こちらも、FROM句の中にあるサブクエリーがなくなっています。また、1つ目のSQLの SELECT句にある SUM(1)  (レコード数のカウント) が 1 に変わりました。

最後に 1対1 の場合

1対1 1つ目のSQL
1対1 2つ目のSQL

GROUP BY がなくなっていることが解ります。どちらのテーブルもレコードが一意であることがカーディナリティで定義されているので、Tableau は、グループ化が不要と判断しています。これにより SELECT句にある TRAN_01の MIN(T_CST_CD) も T_CST_CD に変わり不要な集計がなくなっています。

今回の場合、どれで実行しても得られる結果は同じです。

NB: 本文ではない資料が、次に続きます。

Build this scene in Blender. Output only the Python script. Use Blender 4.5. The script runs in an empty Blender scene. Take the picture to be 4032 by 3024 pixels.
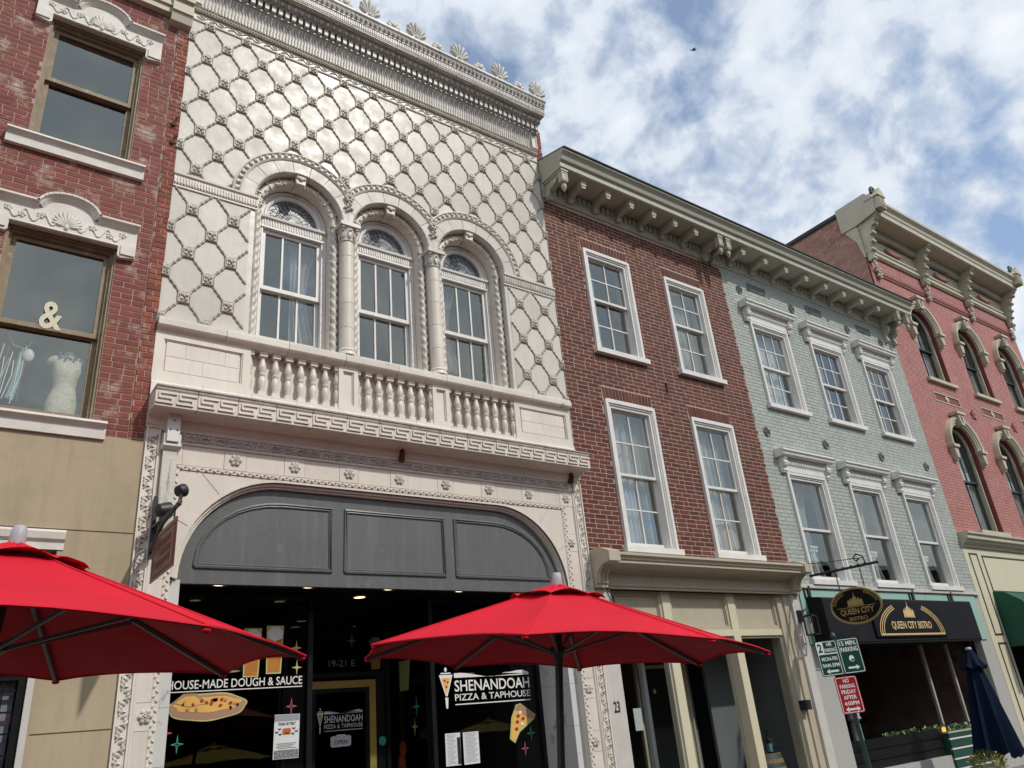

しかし、多対多 → 多対1 → 1対1 に進むにつれて SQL がシンプルになっていくことが確認できます。これは何を意味するかというと「クエリーの結果が速く返ってくる」ということです。パフォーマンスの向上に繋がります。「リレーションシップを使ったら何か遅くなった気がする」というお話も良く聞きます。Tableau のリレーションシップは、多対多の関係性でも適切な集計結果を返すために工夫されています。そのため一方で無駄な処理も行っています。これがリレーションシップだと遅いと感じる理由の一つです。データ量が少ないうちは多対多でも、パフォーマンスへの影響はほとんど有りません。然しながら、データが数千万行、数億行に増えていくと、この違いでクエリー実行時間が数分変わってきます。

データを扱う時は、このような特徴を理解し適切な準備をしておくことがとても大切です。カーディナリティを一意に定義できるのであれば、予めリレーションシップのカーディナリティを1に設定しておいたほうが効率が良くなる、というお話でした。